Courtney Marie Andrews, the 26-year-old singer-songwriter known for her rich story telling and Americana chops, has seen her latest album, Honest Life, climb to the top of the UK Americana Album Charts after being released in the UK on Jan. 20.

For those in the U.S., who have had the record since late 2016, this news is no surprise. Andrews' star has quickly been rising thanks to her powerful songwriting, which draws from a time-honored tradition of telling the stories that many others shy away from.

Andrews, who produced Honest Life herself, spoke to me about her inspirations, her travels and how she arrived at her latest LP.

You once spent four days crossing the U.S. on a Greyhound. What can you tell me about that experience? How did it impact and inform your songwriting?

I was 18 years old, and just got off a tour busking with friends on the west coast. I wasn't ready to go home yet, so I bought a cheap last minute Greyhound ticket to New York, from my hometown, Phoenix, Arizona. It was one of many stories that shaped me as an artist. Little did I know, exactly one year later I'd be on a fancy tour bus, touring around the world as a backup singer. The Greyhound bus is my kind of place in the sense that there are so many stories on it. From it breaking down in 100 fahrenheit, with 90% humidity, to having to take care of a stranger's baby, to guarding my guitar with my life, to hanging out with prostitutes who had recently escaped their pimp in the back of the bus, the trip packed a lot of craziness in only four days. It was also my first tour alone. It taught me to be tough, figure my own way out, and observe. Touring alone is great for observing the world around you, which is great for songwriting.

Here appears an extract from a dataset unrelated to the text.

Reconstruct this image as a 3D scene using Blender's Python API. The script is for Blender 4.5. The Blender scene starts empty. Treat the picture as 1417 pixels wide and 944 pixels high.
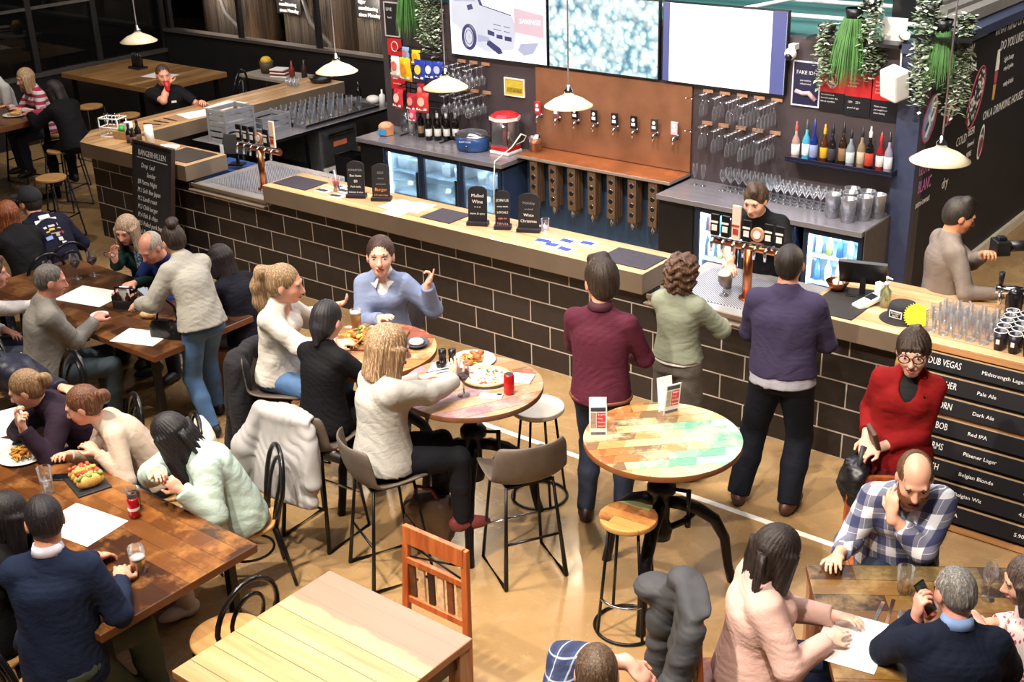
import bpy, math, random, numpy as np
from mathutils import Vector, Matrix
random.seed(7); rng=np.random.default_rng(7)
S=bpy.context.scene; COL=S.collection; PI=math.pi
def rad(a): return a*PI/180
def lin(h):
    if not isinstance(h,str): return (*h,1) if len(h)==3 else h
    h=h.lstrip('#'); o=[]
    for i in (0,2,4):
        c=int(h[i:i+2],16)/255; o.append(c/12.92 if c<=.04045 else ((c+.055)/1.055)**2.4)
    return (*o,1)
# ---------------------------------------------------------------- materials
class NT:
    def __init__(s,name):
        s.m=bpy.data.materials.new(name); s.m.use_nodes=True; s.t=s.m.node_tree; s.n=s.t.nodes
        s.b=s.n['Principled BSDF']; s.o=s.n['Material Output']
    def add(s,ty,**k):
        n=s.n.new(ty)
        for a,v in k.items():
            if a.startswith('i_'):
                n.inputs[int(a[2:]) if a[2:].isdigit() else a[2:].replace('_',' ')].default_value=v
            else: setattr(n,a,v)
        return n
    def ln(s,a,b): s.t.links.new(a,b)
    def co(s,kind='Object',scale=(1,1,1),rot=(0,0,0),loc=(0,0,0)):
        c=s.add('ShaderNodeTexCoord'); m=s.add('ShaderNodeMapping')
        m.inputs['Scale'].default_value=scale; m.inputs['Rotation'].default_value=rot; m.inputs['Location'].default_value=loc
        s.ln(c.outputs[kind],m.inputs[0]); return m.outputs[0]
    def noise(s,vec,scale=5,det=3,rough=.5,dist=0):
        n=s.add('ShaderNodeTexNoise'); n.inputs['Scale'].default_value=scale; n.inputs['Detail'].default_value=det
        n.inputs['Roughness'].default_value=rough; n.inputs['Distortion'].default_value=dist
        if vec is not None: s.ln(vec,n.inputs['Vector'])
        return n.outputs['Fac']
    def ramp(s,fac,stops,interp='LINEAR'):
        r=s.add('ShaderNodeValToRGB'); e=r.color_ramp.elements; r.color_ramp.interpolation=interp
        while len(e)<len(stops): e.new(.5)
        for x,(p,c) in zip(e,stops): x.position=p; x.color=lin(c)
        s.ln(fac,r.inputs[0]); return r.outputs[0]
    def mix(s,fac,a,b,mode='MIX'):
        m=s.add('ShaderNodeMix',data_type='RGBA',blend_type=mode)
        for i,v in ((0,fac),(6,a),(7,b)):
            if hasattr(v,'is_linked') or hasattr(v,'links'): s.ln(v,m.inputs[i])
            else: m.inputs[i].default_value=v if i==0 else lin(v)
        return m.outputs[2]
    def math(s,op,a,b=None,c=None):
        m=s.add('ShaderNodeMath',operation=op)
        for i,v in enumerate((a,b,c)):
            if v is None: continue
            if hasattr(v,'links'): s.ln(v,m.inputs[i])
            else: m.inputs[i].default_value=v
        return m.outputs[0]
    def sep(s,vec):
        n=s.add('ShaderNodeSeparateXYZ'); s.ln(vec,n.inputs[0]); return n.outputs
    def bump(s,fac,strength=.3,dist=.01):
        b=s.add('ShaderNodeBump'); b.inputs['Strength'].default_value=strength; b.inputs['Distance'].default_value=dist
        s.ln(fac,b.inputs['Height']); s.ln(b.outputs[0],s.b.inputs['Normal'])
    def done(s,col=None,rough=None,metal=None,spec=None):
        for k,v in (('Base Color',col),('Roughness',rough),('Metallic',metal),('Specular IOR Level',spec)):
            if v is None: continue
            if hasattr(v,'links'): s.ln(v,s.b.inputs[k])
            else: s.b.inputs[k].default_value=lin(v) if k=='Base Color' else v
        return s.m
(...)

You seemed to be tapped into a deep tradition of storytelling about parts of America usually ignored by music. Who were your major influences in pursuing this tradition?

In my late teens, I started to discover Townes Van Zandt, Bob Dylan, Mississippi John Hurt, and those sorts of folks. Their words really resonated with me, because I understood America in a way some of peers hadn't because of how much I travelled around it. The way Townes talked about traveling the states really gets to me. It's something I whole-heartedly understand, because of my experiences.

What can you tell me about the recording process and the rich production on Honest Life?

Honest Life was the easiest record I've ever made, to be honest. I got my friends together in our drummer's basement, and we rehearsed for a few weeks before heading into the studio. We booked five days of recording time, and finished way earlier than expected. The entire rhythm section was recorded live. Then we had some friends come in to do some overdubs. There were no fancy studio gimmicks, and hardly any post production. It was just a group of great musicians in Seattle. Our engineer, Floyd knows how to place a microphone, and knows his gear. It was a very natural process.

You’ve been making records for the better part of a decade. How does it feel to know that Honest Life has found so much acclaim and love from critics and fans alike?

Honest Life was the right record to showcase to the world, in the sense that it truly is my coming of age record. Sometimes I feel like things truly present themselves to you when they're supposed to, and this all just feels like the right time for me. All those years of releasing records, and working as a session musician and bartender, have just prepared me and humbled me. I wouldn't have it any other way, or take back all those years of hard work, discovery, and learning.